It’s always rather galling when you come across a book that’s exactly the sort of thing you wish you had written yourself. Victorian people who enjoy learning about all of the scientific advances of their age, and spend their time collecting botanical specimens and traveling to exotic, uncivilised climes are definitely Victorian people I want to spend time with, and Gilbert’s huge, sweeping and incredibly ambitious novel certainly had me wishing this was a research project I’d had my teeth stuck into. A fictional tale with enough reference to non fiction to make it feel like I was reading about a living, breathing person, it tells the story of Alma Whittaker, born in Philadelphia in 1820 to a wealthy English botanical importer and his intensely practical, phenomenally intelligent Dutch wife Beatrice. Her father being one of the richest men in America, Alma grows up surrounded by wealth and luxury, but she is no pampered miss. Her mother’s love of intellect and reason ensures that Alma grows up with the most excellent of educations, and she is fluent in several languages, conversant in all of the latest scientific theories, and an expert in botany before she even reaches two figures. For a child who loves nothing more than books and the natural world, Alma’s life could not be more perfect. That is until one night a tragedy occurs on the family estate, and a beautiful little orphaned girl, exactly Alma’s age, suddenly becomes her sister when her parents decide to take her in.
Alma and Prudence, brought up by the emotionally cold Beatrice, their minds focused solely on developing knowledge and reason, have no understanding of how to become sisters, or to make friends. Despite being the daughters of a colossally wealthy man, they are not considered a good catch due to their odd ways, and their world becomes increasingly closeted as they reach marriageable age. Alma, sexually awakened thanks to the discovery of a pornographic book in her father’s library, quivers with sexual desire and longs to marry, but her plainness and terrifying intellect have created a formidable barrier to such emotional fulfilment. She watches as her unfathomable, seemingly emotionless sister inexplicably marries their former tutor, and then her only friend marries the man she has loved from afar for some years, leaving her alone and responsible for the running of her father’s business after the sudden death of her mother. However, Alma, ever rational, does not fall into despair at this disappointment; suppressing her sexuality, she devotes herself to her botanical work, determining on becoming the world’s foremost expert on mosses. She achieves much success at this, and derives great pleasure from it, but when love comes to her once again, much later in life, she finds that suddenly all else pales in comparison, and her emotions will lead her to travel paths she could never have otherwise imagined in the pursuit of trying to understand that most unanswerable of natural mysteries: the vagaries of the human heart.

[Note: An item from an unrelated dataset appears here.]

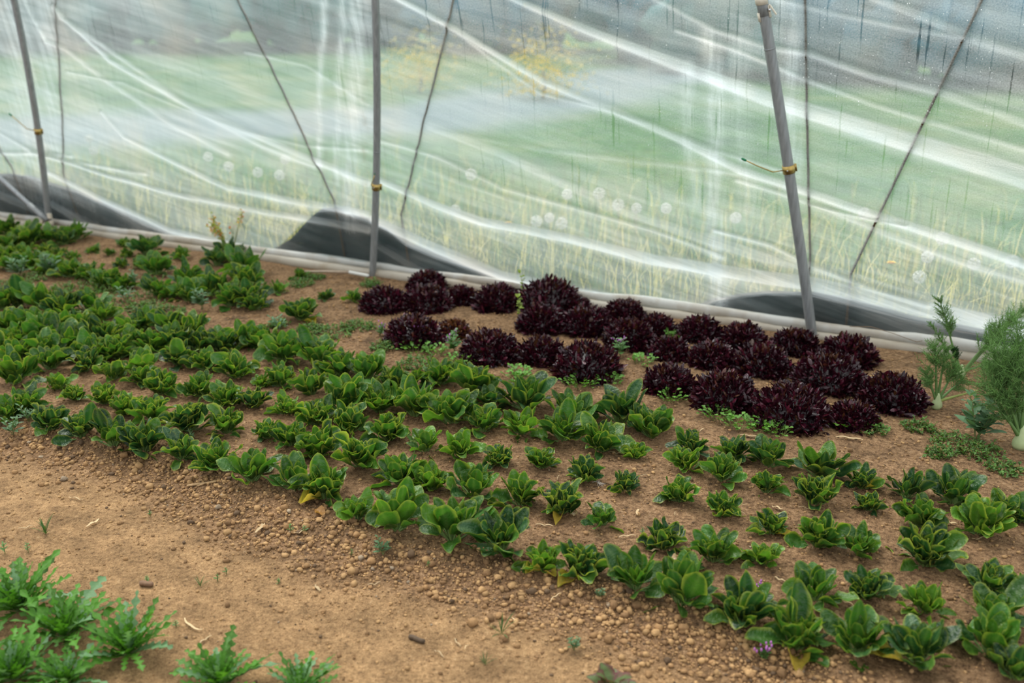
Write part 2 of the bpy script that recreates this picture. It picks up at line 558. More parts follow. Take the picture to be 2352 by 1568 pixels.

The Signature of All Things is a fascinating, enormously wide ranging novel, taking in all manner of topics, from natural history to slavery, to the position of women and colonialisation. It is an incredibly ambitious attempt to encompass the nineteenth century spirit, and while it is by no means perfect, and could have done with a little more editing, it is a fantastic story with some brilliant characters, and looks at the nineteenth century from a far different perspective to any other historical novel I’ve read. Alma is a wonderful central force whose struggle to find a place for herself in a world that has not given her what her heart desires is incredibly moving but also very inspiring, and she leaps to life from the pages. I have to say that initially I had low expectations, considering that I had only known Gilbert’s name from her Eat, Pray, Love fame, but she is far more than just a new-age memoir writer, and I would recommend this to anyone who wants to be entirely transported elsewhere for a few days. I was quite bereft when I finished, and have a list as long as my arm of places and people and topics I now want to research – nineteenth century female botanists are about to become my new obsession!